* _Short task_:
Extract every entry word for word.
=======
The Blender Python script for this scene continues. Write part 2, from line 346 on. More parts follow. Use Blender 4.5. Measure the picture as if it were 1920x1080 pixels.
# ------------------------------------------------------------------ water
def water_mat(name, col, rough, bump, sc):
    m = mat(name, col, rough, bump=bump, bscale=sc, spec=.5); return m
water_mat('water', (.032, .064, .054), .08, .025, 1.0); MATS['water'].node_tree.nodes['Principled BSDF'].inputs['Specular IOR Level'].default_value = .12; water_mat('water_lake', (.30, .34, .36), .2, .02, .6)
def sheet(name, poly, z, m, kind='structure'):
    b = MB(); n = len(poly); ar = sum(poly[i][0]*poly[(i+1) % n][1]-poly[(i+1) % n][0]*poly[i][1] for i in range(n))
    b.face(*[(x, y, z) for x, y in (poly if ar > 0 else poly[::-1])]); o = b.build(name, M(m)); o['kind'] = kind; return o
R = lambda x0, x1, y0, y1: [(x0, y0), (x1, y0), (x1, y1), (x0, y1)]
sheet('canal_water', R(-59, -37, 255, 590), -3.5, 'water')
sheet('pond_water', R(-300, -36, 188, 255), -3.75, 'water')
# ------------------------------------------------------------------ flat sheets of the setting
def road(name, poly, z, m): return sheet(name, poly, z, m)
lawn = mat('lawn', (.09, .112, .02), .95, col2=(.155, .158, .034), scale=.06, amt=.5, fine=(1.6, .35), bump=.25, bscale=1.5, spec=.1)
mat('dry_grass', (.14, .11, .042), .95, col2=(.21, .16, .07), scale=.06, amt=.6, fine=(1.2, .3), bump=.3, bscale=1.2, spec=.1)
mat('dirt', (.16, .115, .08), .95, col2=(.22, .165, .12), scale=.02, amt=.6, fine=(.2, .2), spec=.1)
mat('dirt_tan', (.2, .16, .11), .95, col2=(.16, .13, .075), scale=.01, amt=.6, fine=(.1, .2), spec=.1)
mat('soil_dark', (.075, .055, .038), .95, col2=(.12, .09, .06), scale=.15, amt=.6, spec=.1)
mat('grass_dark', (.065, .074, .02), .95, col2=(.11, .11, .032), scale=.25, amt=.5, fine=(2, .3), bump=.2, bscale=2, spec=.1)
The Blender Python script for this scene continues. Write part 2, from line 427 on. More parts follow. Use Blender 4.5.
=======
* _Exercise result_:
The Blender Python script for this scene continues. Write part 2, from line 346 on. More parts follow. Use Blender 4.5. Measure the picture as if it were 1920x1080 pixels.
# ------------------------------------------------------------------ water
def water_mat(name, col, rough, bump, sc):
    m = mat(name, col, rough, bump=bump, bscale=sc, spec=.5); return m
water_mat('water', (.032, .064, .054), .08, .025, 1.0); MATS['water'].node_tree.nodes['Principled BSDF'].inputs['Specular IOR Level'].default_value = .12; water_mat('water_lake', (.30, .34, .36), .2, .02, .6)
def sheet(name, poly, z, m, kind='structure'):
    b = MB(); n = len(poly); ar = sum(poly[i][0]*poly[(i+1) % n][1]-poly[(i+1) % n][0]*poly[i][1] for i in range(n))
    b.face(*[(x, y, z) for x, y in (poly if ar > 0 else poly[::-1])]); o = b.build(name, M(m)); o['kind'] = kind; return o
R = lambda x0, x1, y0, y1: [(x0, y0), (x1, y0), (x1, y1), (x0, y1)]
sheet('canal_water', R(-59, -37, 255, 590), -3.5, 'water')
sheet('pond_water', R(-300, -36, 188, 255), -3.75, 'water')
# ------------------------------------------------------------------ flat sheets of the setting
def road(name, poly, z, m): return sheet(name, poly, z, m)
lawn = mat('lawn', (.09, .112, .02), .95, col2=(.155, .158, .034), scale=.06, amt=.5, fine=(1.6, .35), bump=.25, bscale=1.5, spec=.1)
mat('dry_grass', (.14, .11, .042), .95, col2=(.21, .16, .07), scale=.06, amt=.6, fine=(1.2, .3), bump=.3, bscale=1.2, spec=.1)
mat('dirt', (.16, .115, .08), .95, col2=(.22, .165, .12), scale=.02, amt=.6, fine=(.2, .2), spec=.1)
mat('dirt_tan', (.2, .16, .11), .95, col2=(.16, .13, .075), scale=.01, amt=.6, fine=(.1, .2), spec=.1)
mat('soil_dark', (.075, .055, .038), .95, col2=(.12, .09, .06), scale=.15, amt=.6, spec=.1)
mat('grass_dark', (.065, .074, .02), .95, col2=(.11, .11, .032), scale=.25, amt=.5, fine=(2, .3), bump=.2, bscale=2, spec=.1)
The Blender Python script for this scene continues. Write part 2, from line 427 on. More parts follow. Use Blender 4.5.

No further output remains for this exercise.